A few kilobytes can expand into terabytes. In a model pipeline that auto-unpacks everything it downloads, a decompression bomb is a denial-of-service weapon, and the scanner inspecting it has to be hardened against the same trick.
Not every attack tries to steal from you. Some just want to knock you over, and the cheapest way to knock over a system that processes files it downloads is to hand it a file that costs almost nothing to send and an enormous amount to open.
The classic version is the decompression bomb. A compressed archive can be crafted so that a tiny file on disk expands into something gigantic in memory, sometimes terabytes from a few kilobytes, by exploiting how well repetitive data compresses. The archive looks harmless by size. Then a pipeline tries to extract it, the uncompressed contents balloon, and memory or disk is exhausted. The process dies, and if that process was a shared ingestion service, everything behind it stalls with it.
Model pipelines are an unusually good target for this, because they are built to unpack things automatically. A model hub, a CI cache, a serving platform that accepts uploads, these all take archives from outside and expand them without a human in the loop. That is precisely the condition a decompression bomb is designed to exploit.
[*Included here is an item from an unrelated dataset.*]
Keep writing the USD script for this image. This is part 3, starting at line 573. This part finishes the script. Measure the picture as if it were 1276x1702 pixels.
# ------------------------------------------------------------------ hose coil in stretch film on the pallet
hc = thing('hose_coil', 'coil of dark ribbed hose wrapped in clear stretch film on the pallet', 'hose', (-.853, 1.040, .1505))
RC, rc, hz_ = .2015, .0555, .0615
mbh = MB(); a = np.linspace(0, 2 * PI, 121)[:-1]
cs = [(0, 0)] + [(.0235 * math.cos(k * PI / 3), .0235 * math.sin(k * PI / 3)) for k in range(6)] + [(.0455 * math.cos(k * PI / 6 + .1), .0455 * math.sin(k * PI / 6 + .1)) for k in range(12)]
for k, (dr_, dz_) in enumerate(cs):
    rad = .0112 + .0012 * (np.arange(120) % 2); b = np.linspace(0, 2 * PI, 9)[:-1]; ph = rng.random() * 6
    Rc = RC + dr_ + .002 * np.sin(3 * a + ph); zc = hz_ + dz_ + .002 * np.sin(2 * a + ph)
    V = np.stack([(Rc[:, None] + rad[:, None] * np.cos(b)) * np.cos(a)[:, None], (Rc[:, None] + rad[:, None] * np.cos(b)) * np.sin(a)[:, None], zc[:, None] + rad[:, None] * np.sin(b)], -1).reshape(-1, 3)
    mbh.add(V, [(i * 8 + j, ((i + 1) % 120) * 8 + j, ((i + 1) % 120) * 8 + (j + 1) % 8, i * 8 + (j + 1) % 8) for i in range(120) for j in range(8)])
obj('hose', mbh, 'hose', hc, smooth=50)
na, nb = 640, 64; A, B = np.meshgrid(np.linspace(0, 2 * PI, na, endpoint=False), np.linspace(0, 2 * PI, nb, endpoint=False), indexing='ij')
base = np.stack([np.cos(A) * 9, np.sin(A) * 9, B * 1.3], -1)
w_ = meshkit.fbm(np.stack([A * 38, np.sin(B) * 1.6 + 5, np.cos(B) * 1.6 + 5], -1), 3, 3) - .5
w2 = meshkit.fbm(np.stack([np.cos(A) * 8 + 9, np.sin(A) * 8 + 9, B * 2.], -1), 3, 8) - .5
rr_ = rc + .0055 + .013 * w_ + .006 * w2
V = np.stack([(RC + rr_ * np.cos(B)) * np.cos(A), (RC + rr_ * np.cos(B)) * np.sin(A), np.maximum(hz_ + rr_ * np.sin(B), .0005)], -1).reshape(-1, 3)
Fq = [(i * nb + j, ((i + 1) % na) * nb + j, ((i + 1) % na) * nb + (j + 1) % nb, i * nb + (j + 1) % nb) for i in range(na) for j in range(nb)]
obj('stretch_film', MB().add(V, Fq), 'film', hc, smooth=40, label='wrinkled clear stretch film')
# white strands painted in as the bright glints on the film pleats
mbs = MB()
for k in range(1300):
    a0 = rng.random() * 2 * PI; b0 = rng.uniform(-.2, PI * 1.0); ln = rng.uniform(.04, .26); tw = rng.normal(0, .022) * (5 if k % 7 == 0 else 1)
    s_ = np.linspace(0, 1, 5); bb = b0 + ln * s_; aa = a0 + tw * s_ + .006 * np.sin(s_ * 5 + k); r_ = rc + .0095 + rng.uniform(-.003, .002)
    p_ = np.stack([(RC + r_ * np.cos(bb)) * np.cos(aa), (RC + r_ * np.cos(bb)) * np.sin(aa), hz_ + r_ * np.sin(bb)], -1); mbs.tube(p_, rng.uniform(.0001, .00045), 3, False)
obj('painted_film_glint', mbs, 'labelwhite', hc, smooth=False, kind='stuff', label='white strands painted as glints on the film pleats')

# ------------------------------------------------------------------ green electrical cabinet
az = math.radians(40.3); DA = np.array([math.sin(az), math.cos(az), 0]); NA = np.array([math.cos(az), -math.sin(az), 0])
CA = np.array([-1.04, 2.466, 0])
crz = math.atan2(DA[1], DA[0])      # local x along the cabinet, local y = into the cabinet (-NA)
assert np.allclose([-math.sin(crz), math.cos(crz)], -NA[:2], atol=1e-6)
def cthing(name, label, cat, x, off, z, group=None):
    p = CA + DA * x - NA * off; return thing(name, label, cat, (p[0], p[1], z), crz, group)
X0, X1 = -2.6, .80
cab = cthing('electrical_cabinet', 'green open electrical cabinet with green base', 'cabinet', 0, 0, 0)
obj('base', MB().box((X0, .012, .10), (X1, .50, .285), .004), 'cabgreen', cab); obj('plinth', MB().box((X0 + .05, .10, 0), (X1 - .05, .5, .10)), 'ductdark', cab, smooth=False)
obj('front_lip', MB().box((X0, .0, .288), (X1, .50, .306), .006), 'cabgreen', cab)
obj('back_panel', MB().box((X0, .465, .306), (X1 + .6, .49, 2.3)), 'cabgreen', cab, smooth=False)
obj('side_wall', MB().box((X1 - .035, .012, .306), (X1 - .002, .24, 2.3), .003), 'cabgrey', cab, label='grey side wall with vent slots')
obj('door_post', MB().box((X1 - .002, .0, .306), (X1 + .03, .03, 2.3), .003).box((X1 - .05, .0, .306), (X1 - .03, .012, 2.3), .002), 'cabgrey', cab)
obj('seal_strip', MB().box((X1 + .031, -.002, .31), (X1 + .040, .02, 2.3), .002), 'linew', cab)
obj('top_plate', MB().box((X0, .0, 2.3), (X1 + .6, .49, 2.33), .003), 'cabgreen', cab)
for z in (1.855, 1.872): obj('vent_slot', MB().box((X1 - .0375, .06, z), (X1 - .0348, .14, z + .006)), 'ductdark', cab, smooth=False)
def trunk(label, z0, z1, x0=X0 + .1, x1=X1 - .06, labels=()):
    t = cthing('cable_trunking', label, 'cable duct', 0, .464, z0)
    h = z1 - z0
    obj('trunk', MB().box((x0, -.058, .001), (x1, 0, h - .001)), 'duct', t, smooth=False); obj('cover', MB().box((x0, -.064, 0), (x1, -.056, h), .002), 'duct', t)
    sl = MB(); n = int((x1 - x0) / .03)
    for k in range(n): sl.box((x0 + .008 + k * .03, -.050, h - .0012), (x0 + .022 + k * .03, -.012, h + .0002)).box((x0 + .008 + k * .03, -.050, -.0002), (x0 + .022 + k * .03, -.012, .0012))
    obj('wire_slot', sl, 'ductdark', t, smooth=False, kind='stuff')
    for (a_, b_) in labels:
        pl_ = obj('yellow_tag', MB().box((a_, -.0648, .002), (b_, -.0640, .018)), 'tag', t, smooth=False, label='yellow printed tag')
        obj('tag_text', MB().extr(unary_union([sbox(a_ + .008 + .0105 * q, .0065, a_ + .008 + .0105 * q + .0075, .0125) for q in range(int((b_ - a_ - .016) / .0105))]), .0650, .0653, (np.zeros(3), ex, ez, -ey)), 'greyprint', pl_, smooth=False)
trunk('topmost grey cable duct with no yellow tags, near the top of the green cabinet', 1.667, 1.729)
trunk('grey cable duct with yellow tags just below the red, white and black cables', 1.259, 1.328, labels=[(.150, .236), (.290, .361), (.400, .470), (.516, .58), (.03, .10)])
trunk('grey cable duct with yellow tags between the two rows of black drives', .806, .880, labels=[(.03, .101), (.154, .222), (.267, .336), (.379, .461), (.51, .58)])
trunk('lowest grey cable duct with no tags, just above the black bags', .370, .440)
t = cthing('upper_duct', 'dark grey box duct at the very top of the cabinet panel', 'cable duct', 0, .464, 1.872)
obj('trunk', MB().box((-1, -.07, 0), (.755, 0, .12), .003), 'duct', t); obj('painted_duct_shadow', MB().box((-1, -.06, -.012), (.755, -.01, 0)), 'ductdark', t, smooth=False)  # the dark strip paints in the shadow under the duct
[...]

The cost asymmetry is the point: the attacker spends nothing, the defender spends everything.
There is a nastier nested form too, the archive that contains archives that contain archives. Each layer multiplies the expansion, so a naive scanner that dutifully recurses into every layer can be made to blow up just by trying to look inside. Which leads to the part of this class that is easy to forget.
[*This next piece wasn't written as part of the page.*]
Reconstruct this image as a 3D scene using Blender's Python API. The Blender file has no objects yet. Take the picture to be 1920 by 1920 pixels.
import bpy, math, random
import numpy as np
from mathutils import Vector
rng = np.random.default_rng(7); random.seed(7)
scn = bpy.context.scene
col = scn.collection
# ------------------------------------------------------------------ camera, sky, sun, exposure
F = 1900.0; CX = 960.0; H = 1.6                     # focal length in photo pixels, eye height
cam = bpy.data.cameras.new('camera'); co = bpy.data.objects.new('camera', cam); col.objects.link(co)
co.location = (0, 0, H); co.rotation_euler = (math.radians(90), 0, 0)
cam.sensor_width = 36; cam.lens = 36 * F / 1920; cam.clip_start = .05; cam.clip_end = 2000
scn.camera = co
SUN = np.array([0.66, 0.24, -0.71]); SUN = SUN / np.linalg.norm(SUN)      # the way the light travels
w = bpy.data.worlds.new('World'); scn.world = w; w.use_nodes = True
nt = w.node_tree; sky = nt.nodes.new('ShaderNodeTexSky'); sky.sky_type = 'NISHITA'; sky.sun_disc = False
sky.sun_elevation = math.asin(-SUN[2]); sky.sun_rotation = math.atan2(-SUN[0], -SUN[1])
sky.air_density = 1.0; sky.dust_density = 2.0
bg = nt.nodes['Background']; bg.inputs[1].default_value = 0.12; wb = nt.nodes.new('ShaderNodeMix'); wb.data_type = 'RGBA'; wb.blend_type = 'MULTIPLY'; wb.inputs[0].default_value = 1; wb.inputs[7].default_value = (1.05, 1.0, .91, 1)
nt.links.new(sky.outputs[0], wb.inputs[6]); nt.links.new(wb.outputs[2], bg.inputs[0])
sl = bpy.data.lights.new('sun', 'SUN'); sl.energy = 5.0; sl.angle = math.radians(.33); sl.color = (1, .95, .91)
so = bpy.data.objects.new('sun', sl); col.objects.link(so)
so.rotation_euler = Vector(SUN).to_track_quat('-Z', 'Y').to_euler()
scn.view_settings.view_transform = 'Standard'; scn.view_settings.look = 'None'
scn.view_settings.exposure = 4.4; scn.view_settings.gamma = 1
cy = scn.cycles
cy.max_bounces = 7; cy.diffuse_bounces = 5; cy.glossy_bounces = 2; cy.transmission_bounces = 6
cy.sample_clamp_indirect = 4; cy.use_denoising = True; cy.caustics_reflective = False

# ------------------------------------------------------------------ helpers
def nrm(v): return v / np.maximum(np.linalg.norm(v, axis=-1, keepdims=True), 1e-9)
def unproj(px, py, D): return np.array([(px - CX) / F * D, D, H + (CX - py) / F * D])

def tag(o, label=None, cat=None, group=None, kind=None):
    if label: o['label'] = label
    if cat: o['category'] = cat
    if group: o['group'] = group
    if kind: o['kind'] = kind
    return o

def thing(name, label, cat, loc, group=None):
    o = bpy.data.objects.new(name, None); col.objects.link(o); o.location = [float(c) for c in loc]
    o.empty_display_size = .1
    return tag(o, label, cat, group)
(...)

The scanner is a target too
Here is the uncomfortable bit. A security scanner is, by definition, a program that opens hostile files on purpose. If it is not careful, it is the easiest thing in your stack to take down, because you have pointed it directly at the attacker's input and told it to dig in.
So defending this class is two jobs, not one. The obvious job is flagging archives whose expansion ratio is wildly out of line with anything a real model needs, so that downstream systems never try to extract them. The less obvious job, and the one that separates a demo-grade tool from a production one, is making sure the scanner itself cannot be detonated by the files it inspects. That means bounding how deep it will recurse, capping how much total data it will ever decompress in a single pass, and limiting the size of any chunk of embedded logic it tries to parse before it commits to parsing it. We keep the specific limits to ourselves, because publishing them just tells an attacker how to build a file that sits one notch under every cap. The principle is the one any hardened parser follows: never let untrusted input decide how much work you do.
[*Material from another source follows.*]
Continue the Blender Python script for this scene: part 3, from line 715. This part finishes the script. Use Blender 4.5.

A tool that does the first job but not the second is a liability. It will catch the bomb in the lab and then fall over the first time someone aims a zip-of-zips at it in production.
Why the ratio, not the size
People sometimes ask why size alone is not the signal. It is because size alone punishes honest large models and misses small clever bombs. A legitimate model can be genuinely enormous and decompress to roughly what you would expect. A bomb is small and decompresses to something absurd. The tell is the relationship between the two, the leverage, not the absolute number. A file that claims to be a few megabytes and intends to become a few hundred gigabytes has announced itself, regardless of how small it looked in the download.
What to do about it
If you run anything that auto-extracts uploads, put hard limits on decompressed size and recursion depth, and enforce them during extraction, not after. Stream, measure as you go, and abort the moment the math stops making sense.
And do not assume your scanner is immune just because it is a security tool. Ask whoever built it, or whoever sold it to you, what happens when you feed it a nested bomb. The answer tells you whether they built it for a slide deck or for the real internet.